- EXERCISE DIRECTIONS -
Return the whole listing, line for line, without the pictures in it.

- SOURCE DATA -
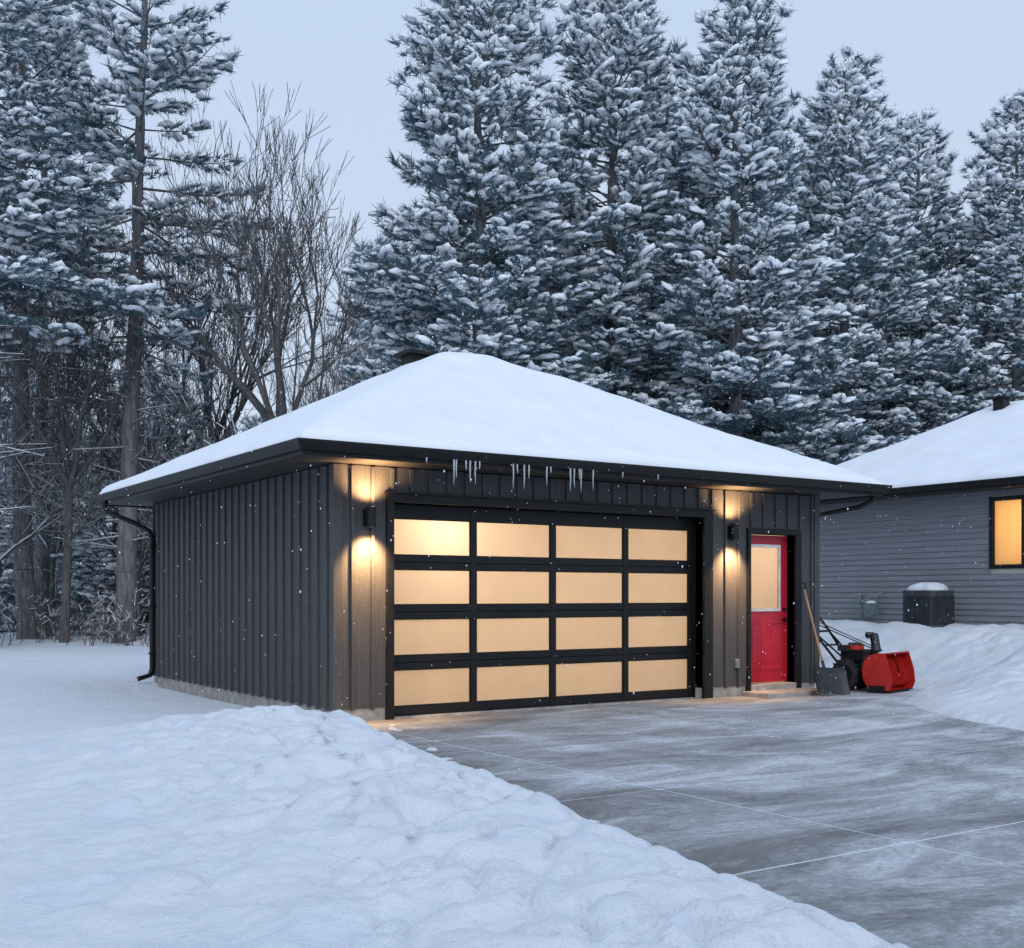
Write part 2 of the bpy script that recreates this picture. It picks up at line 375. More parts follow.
for z in (2.3,1.3,.5): ds.box(-.11,-.0,7.09,7.21,z,z+.03)
ds.obj('downspout',[BLACK],G)
ds=MB(); ds.tube([(W+.72,-.5,3.08),(W+.72,-.5,2.98),(W+.6,-.35,2.88),(W+.1,.12,2.75),(W+.06,.15,2.6),(W+.06,.15,.25),(W+.2,.1,.12)],.04,0,10); ds.obj('downspout_right',[BLACK],G)
ic=MB()
for (t,L) in ((1.166,.30),(1.20,.22),(1.33,.12),(1.39,.26),(1.46,.27),(1.52,.10),(2.0,.30),(2.06,.12),(2.16,.30),(2.23,.17),(2.50,.24),(2.56,.08),(2.86,.30),(2.92,.24),(3.0,.14),(3.03,.30),(3.22,.26),(3.7,.08),(.8,.07),(4.3,.07)):
    z=3.09; pts=[(t,-.765,z)]; rs=[.011]
    for q in (.25,.5,.75,1): pts.append((t+random.uniform(-.004,.004),-.765,z-L*q)); rs.append(.011*(1-q)**.7*random.uniform(.85,1.1)+.0015)
    ic.tube(pts,rs,0,7)
ic.obj('icicles',[ICE],G)

def light(name,kind,loc,energy,col,parent=None,**k):
    l=bpy.data.lights.new(name,kind); l.energy=energy; l.color=col
    for a,v_ in k.items(): setattr(l,a,v_)
    o=bpy.data.objects.new(name,l); COL.objects.link(o); o.location=loc; attach(o,parent); return o
for i,(t,e) in enumerate(((.41,1.0),(6.33,.75))):
    P=empty('wall_sconce',(t,-.1,2.42))
    s=MB(); s.tube([(t,-.115,2.30),(t,-.115,2.55)],.058,0,20,cap=False); s.tube([(t,-.115,2.335),(t,-.115,2.345)],.05,1,16); s.tube([(t,-.115,2.505),(t,-.115,2.515)],.05,1,16)
    s.box(t-.035,t+.035,-.06,-.02,2.36,2.49,0); s.box(t-.05,t+.05,-.04,-.0,2.33,2.52,0)
    s.obj('lamp_body',[BLACK,LAMP],P)
    o=light('lamp_down','SPOT',(t,-.21,2.29),430*e,(1,.56,.24),P,spot_size=math.radians(96),spot_blend=1,shadow_soft_size=.05); o.rotation_euler=(math.radians(19),0,0)
    o=light('lamp_up','SPOT',(t,-.21,2.56),190*e,(1,.56,.24),P,spot_size=math.radians(130),spot_blend=1,shadow_soft_size=.05); o.rotation_euler=(math.radians(166),0,0)
for (x,y,z,e) in ((1.62,.85,2.42,26),(2.6,3.6,2.75,140),(5.4,3.8,2.75,122),(7.2,.95,2.25,13)):
    light('ceiling_lamp','POINT',(x,y,z),e,(1,.71,.46),G,shadow_soft_size=.12)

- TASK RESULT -
Write part 2 of the bpy script that recreates this picture. It picks up at line 375. More parts follow.
for z in (2.3,1.3,.5): ds.box(-.11,-.0,7.09,7.21,z,z+.03)
ds.obj('downspout',[BLACK],G)
ds=MB(); ds.tube([(W+.72,-.5,3.08),(W+.72,-.5,2.98),(W+.6,-.35,2.88),(W+.1,.12,2.75),(W+.06,.15,2.6),(W+.06,.15,.25),(W+.2,.1,.12)],.04,0,10); ds.obj('downspout_right',[BLACK],G)
ic=MB()
for (t,L) in ((1.166,.30),(1.20,.22),(1.33,.12),(1.39,.26),(1.46,.27),(1.52,.10),(2.0,.30),(2.06,.12),(2.16,.30),(2.23,.17),(2.50,.24),(2.56,.08),(2.86,.30),(2.92,.24),(3.0,.14),(3.03,.30),(3.22,.26),(3.7,.08),(.8,.07),(4.3,.07)):
    z=3.09; pts=[(t,-.765,z)]; rs=[.011]
    for q in (.25,.5,.75,1): pts.append((t+random.uniform(-.004,.004),-.765,z-L*q)); rs.append(.011*(1-q)**.7*random.uniform(.85,1.1)+.0015)
    ic.tube(pts,rs,0,7)
ic.obj('icicles',[ICE],G)

def light(name,kind,loc,energy,col,parent=None,**k):
    l=bpy.data.lights.new(name,kind); l.energy=energy; l.color=col
    for a,v_ in k.items(): setattr(l,a,v_)
    o=bpy.data.objects.new(name,l); COL.objects.link(o); o.location=loc; attach(o,parent); return o
for i,(t,e) in enumerate(((.41,1.0),(6.33,.75))):
    P=empty('wall_sconce',(t,-.1,2.42))
    s=MB(); s.tube([(t,-.115,2.30),(t,-.115,2.55)],.058,0,20,cap=False); s.tube([(t,-.115,2.335),(t,-.115,2.345)],.05,1,16); s.tube([(t,-.115,2.505),(t,-.115,2.515)],.05,1,16)
    s.box(t-.035,t+.035,-.06,-.02,2.36,2.49,0); s.box(t-.05,t+.05,-.04,-.0,2.33,2.52,0)
    s.obj('lamp_body',[BLACK,LAMP],P)
    o=light('lamp_down','SPOT',(t,-.21,2.29),430*e,(1,.56,.24),P,spot_size=math.radians(96),spot_blend=1,shadow_soft_size=.05); o.rotation_euler=(math.radians(19),0,0)
    o=light('lamp_up','SPOT',(t,-.21,2.56),190*e,(1,.56,.24),P,spot_size=math.radians(130),spot_blend=1,shadow_soft_size=.05); o.rotation_euler=(math.radians(166),0,0)
for (x,y,z,e) in ((1.62,.85,2.42,26),(2.6,3.6,2.75,140),(5.4,3.8,2.75,122),(7.2,.95,2.25,13)):
    light('ceiling_lamp','POINT',(x,y,z),e,(1,.71,.46),G,shadow_soft_size=.12)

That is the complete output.